+++ Data lines

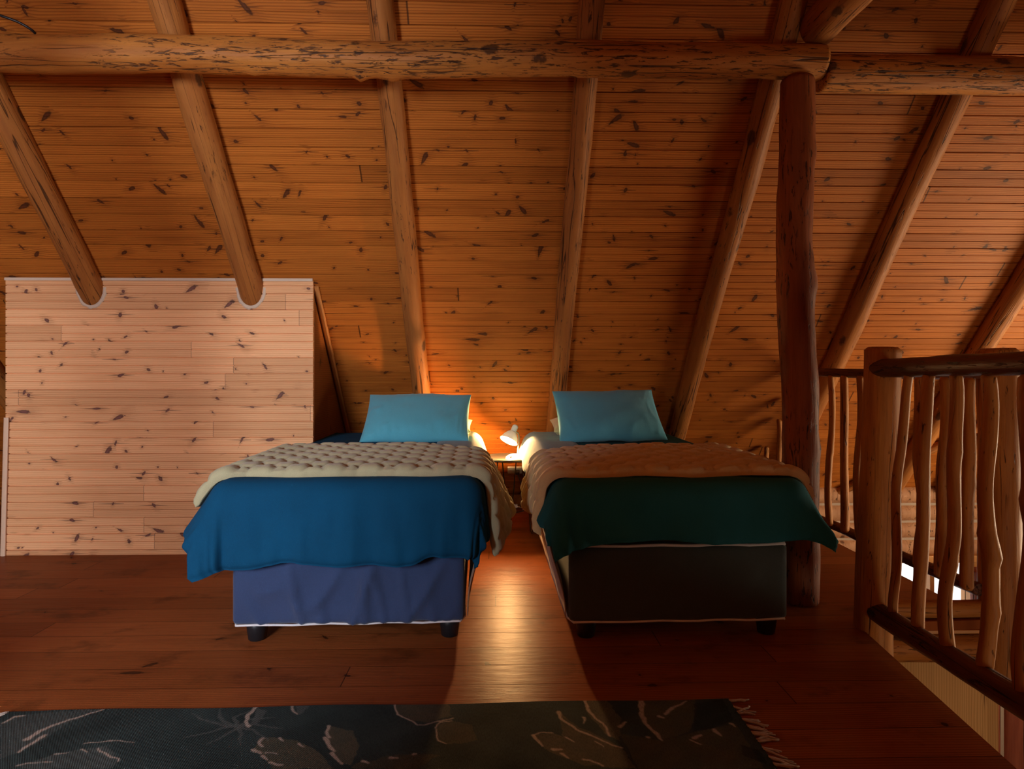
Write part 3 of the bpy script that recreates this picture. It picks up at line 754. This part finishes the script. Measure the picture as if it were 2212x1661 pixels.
# ------------------------------------------------------------------ bedside table, lamp, plugs
TZ = .478
tc = V((.078, 4.12, 0))
tb = thing('side_table', 'small round dark metal tray table between the two beds', 'table', tc)
v_, f_ = lathe_geo([(0, TZ - .006), (.160, TZ - .006), (.177, TZ - .004), (.180, TZ + .004), (.178, TZ + .012), (.175, TZ + .012), (.174, TZ), (0, TZ)], 48)
mesh('tabletop', v_, f_, M['darkmetal'], tb)
for a in (-2.45, -.55, 1.57):
    c_, s_ = math.cos(a), math.sin(a)
    tx, ty = -s_, c_
    pts = [(c_ * .145 + tx * .05, s_ * .145 + ty * .05, TZ - .008), (c_ * .165 + tx * .012, s_ * .165 + ty * .012, .02), (c_ * .168, s_ * .168, .004), (c_ * .165 - tx * .012, s_ * .165 - ty * .012, .02), (c_ * .145 - tx * .05, s_ * .145 - ty * .05, TZ - .008)]
    tube('leg', pts, .004, M['darkmetal'], tb, 8)
lc = on_y(1112, 990, 4.08); lc.z = TZ
lp = thing('desk_lamp', 'small white lit desk lamp standing on the round side table', 'lamp', lc)
v_, f_ = lathe_geo([(0, 0), (.060, 0), (.062, .004), (.058, .014), (.045, .025), (.025, .033), (0, .035)], 32)
mesh('base', v_, f_, M['white'], lp)
stem = curve_pts([(.018, .01, .028), (.024, .012, .08), (.028, .012, .135), (.020, .008, .170), (-.004, .0, .178)], 6)
o = tube('stem', stem, .006, M['grey'], lp, 10); o['label'] = 'slim grey bent stem'
o = box('switch', (-.034, -.050, .012), (-.018, -.038, .026), M['grey'], lp, .003)
ax = V((-.42, -.40, -.82)).normalized(); q = ax.to_track_quat('Z', 'Y').to_matrix()
nk = V((-.012, -.004, .180))
def along(geo): return [nk + q @ p for p in geo[0]], geo[1]
v_, f_ = along(lathe_geo([(.014, -.045), (.019, -.040), (.020, -.006), (.019, .006), (0, .006)], 24)[0:2]); 
v_, f_ = along(lathe_geo([(0, -.05), (.012, -.049), (.018, -.044), (.020, -.036), (.020, .000), (.024, .006)], 24)); mesh('lamp_cap', v_, f_, M['white'], lp)
v_, f_ = along(lathe_geo([(.022, .0), (.034, .012), (.048, .035), (.060, .068), (.0615, .070), (.058, .068), (.046, .036), (.032, .014), (.020, .003)], 32)); mesh('lamp_shade', v_, f_, M['shade'], lp)
v_, f_ = along(lathe_geo([(0, .008), (.012, .010), (.016, .022), (.026, .045), (.026, .058), (.016, .070), (0, .075)], 20)); o = mesh('bulb', v_, f_, M['bulb'], lp)
o['label'] = 'glowing warm bulb'; o.visible_shadow = True
sk = on_roof(1112, 1013); sn = RN
so = thing('wall_socket', 'white wall socket on the pine boards under the side table', 'socket', sk)
Q = Matrix((V((1, 0, 0)), RU, RN)).transposed()
def oriented(name, lo, hi, m, par, b=.004):
    bm = box_arrays(lo, hi, b)
    for v in bm.verts: v.co = Q @ v.co
    me = bpy.data.meshes.new(name); bm.to_mesh(me); bm.free(); return link(name, me, m, par, False)
oriented('socket_plate', (-.055, -.032, .0), (.055, .032, .018), M['white'], so)
oriented('rocker_switch', (-.038, -.012, .018), (-.022, .012, .023), M['white'], so, .002)
pg = tag(oriented('plug', (.006, -.020, .0185), (.036, .012, .045), M['blackplastic'], None), 'black plug pushed into the wall socket under the table', 'plug')
pg.location = sk
cs = [sk + Q @ V((.022, -.018, .035)), sk + V((.05, -.05, -.12)), V((sk.x + .08, 4.70, .03)), V((sk.x + .02, 4.62, .008)), V((.02, 4.66, .008))]
tube('cord', [p_ - sk for p_ in curve_pts(cs, 8)], .0035, M['blackplastic'], pg)
fp = on_z(1100, 1092, .02)
ad = thing('power_adaptor', 'off-white multi-plug adaptor lying on the floor under the side table', 'adaptor', V((fp.x, fp.y, 0)))
box('adaptor_body', (-.055, -.025, .0), (.035, .025, .035), M['white'], ad, .006)
box('adaptor_plug', (.036, -.016, .004), (.062, .016, .030), M['white'], ad, .004)
tube('adaptor_lead', curve_pts([(.06, 0, .012), (.10, -.02, .006), (.13, -.05, .005), (.10, -.08, .005)], 6), .004, M['white'], ad, 8)

# black cable by the beam
p = [on_y(-60, 12, 2.60), on_y(0, 33, 2.60), on_y(40, 48, 2.62), on_y(66, 63, 2.64), on_y(76, 72, 2.66)]
tag(tube('cable', curve_pts(p, 6), .0055, M['blackplastic'], None, 8), 'black cable curving down onto the beam at the top left corner', 'cable')

# ------------------------------------------------------------------ rug
RT = .009
ra, rb = on_z(1567, 1509, RT), on_z(20, 1536, RT)
rug_c = V((0, 0, 0))
X0, X1 = rb.x, ra.x + .01; YB0, YB1 = rb.y, ra.y
def yb_(x): return YB0 + (YB1 - YB0) * (x - X0) / (X1 - X0)
nx_ = 760; xs = np.linspace(X0, X1, nx_)
ys = np.concatenate([np.linspace(0, .44, 130), np.linspace(.45, 1.40, 40)])     # distance from the back edge
gx, gd = np.meshgrid(xs, ys, indexing='ij'); gy = (YB0 + (YB1 - YB0) * (gx - X0) / (X1 - X0)) - gd
gy += .004 * np.sin(gx * 9) * np.exp(-gd * 12)
base = np.array([.034, .050, .050]); leaf = np.array([.115, .105, .072]); dk = np.array([.012, .018, .017]); wh = np.array([.46, .37, .31]); gr = np.array([.105, .115, .110])
def fbm(x, y, s):
    r = np.zeros_like(x); amp = .5
    for k in range(4):
        r += amp * np.sin(x * s * 1.7 ** k + 2.3 * k + 1.3 * np.sin(y * s * 1.3 * 1.6 ** k + k)); amp *= .55
    return r
colr = base[None, None, :] * (1 + .25 * fbm(gx, gy, 17)[..., None])
wx = gx + .004 * fbm(gx, gy, 60); wy = gy + .004 * fbm(gx + 5, gy, 57)
def rp(q): 
    v = on_z(q[0], q[1], RT); return (v.x, v.y)
def poly_mask(px):
    P_ = [rp(q) for q in px]; ins = np.zeros(gx.shape, bool); n_ = len(P_)
    for i in range(n_):
        (xa, ya), (xb, yb2) = P_[i], P_[(i + 1) % n_]
        cnd = ((ya > wy) != (yb2 > wy))
        ins ^= cnd & (wx < (xb - xa) * (wy - ya) / ((yb2 - ya) if abs(yb2 - ya) > 1e-9 else 1e-9) + xa)
    return ins
def fill(px, c, k=.85):
    m_ = poly_mask(px)[..., None] * k * (.75 + .25 * np.clip(fbm(gx, gy, 45)[..., None] + .5, 0, 1)); 
    global colr; colr = colr * (1 - m_) + c * m_
def stroke(px, w0, w1, c=wh, k=.9):
    global colr
    P_ = [rp(q) for q in px]; n_ = len(P_) - 1; best = np.full(gx.shape, 9.0)
    for i in range(n_):
        (xa, ya), (xb, yb2) = P_[i], P_[i + 1]; dx, dy = xb - xa, yb2 - ya; L2 = dx * dx + dy * dy + 1e-12
        t_ = np.clip(((wx - xa) * dx + (wy - ya) * dy) / L2, 0, 1)
        d_ = np.hypot(wx - xa - t_ * dx, wy - ya - t_ * dy) - (w0 + (w1 - w0) * (i + t_) / n_) / 2
        best = np.minimum(best, d_)
    m_ = np.clip(.5 - best / .003, 0, 1)[..., None] * k
    colr = colr * (1 - m_) + c * m_
fill([(850, 1512), (965, 1512), (975, 1545), (930, 1560), (890, 1556), (862, 1545)], leaf * .9)
fill([(975, 1556), (1020, 1565), (1032, 1600), (965, 1608), (944, 1598), (942, 1568)], leaf * .8, .7)
fill([(555, 1530), (578, 1535), (560, 1560), (540, 1570)], gr)
fill([(640, 1524), (668, 1524), (655, 1540), (645, 1545)], gr)
fill([(560, 1592), (640, 1598), (690, 1625), (720, 1661), (590, 1661), (552, 1620)], leaf * .95)
fill([(712, 1568), (760, 1578), (778, 1610), (760, 1652), (735, 1648), (705, 1600)], leaf)
fill([(770, 1650), (860, 1628), (950, 1630), (900, 1661), (760, 1661)], leaf * .7)
fill([(1205, 1535), (1250, 1570), (1345, 1615), (1375, 1661), (1260, 1652), (1185, 1625), (1152, 1588), (1192, 1583), (1215, 1590)], leaf)
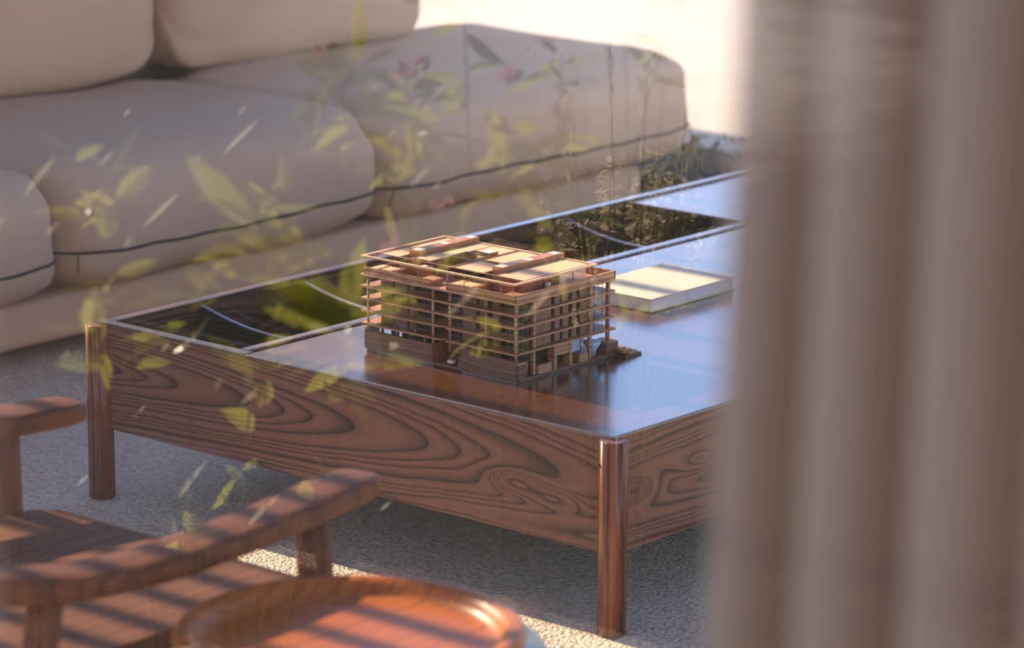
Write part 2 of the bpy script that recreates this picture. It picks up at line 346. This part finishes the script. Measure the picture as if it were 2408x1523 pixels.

++++++

# What you will do
Read through the data and copy every line where "that" shows up.

# Result of the exercise
Write part 3 of the bpy script that recreates this picture. It picks up at line 754. This part finishes the script. Measure the picture as if it were 2212x1661 pixels.
Write part 2 of the bpy script that recreates this picture. It picks up at line 346. This part finishes the script. Measure the picture as if it were 2408x1523 pixels.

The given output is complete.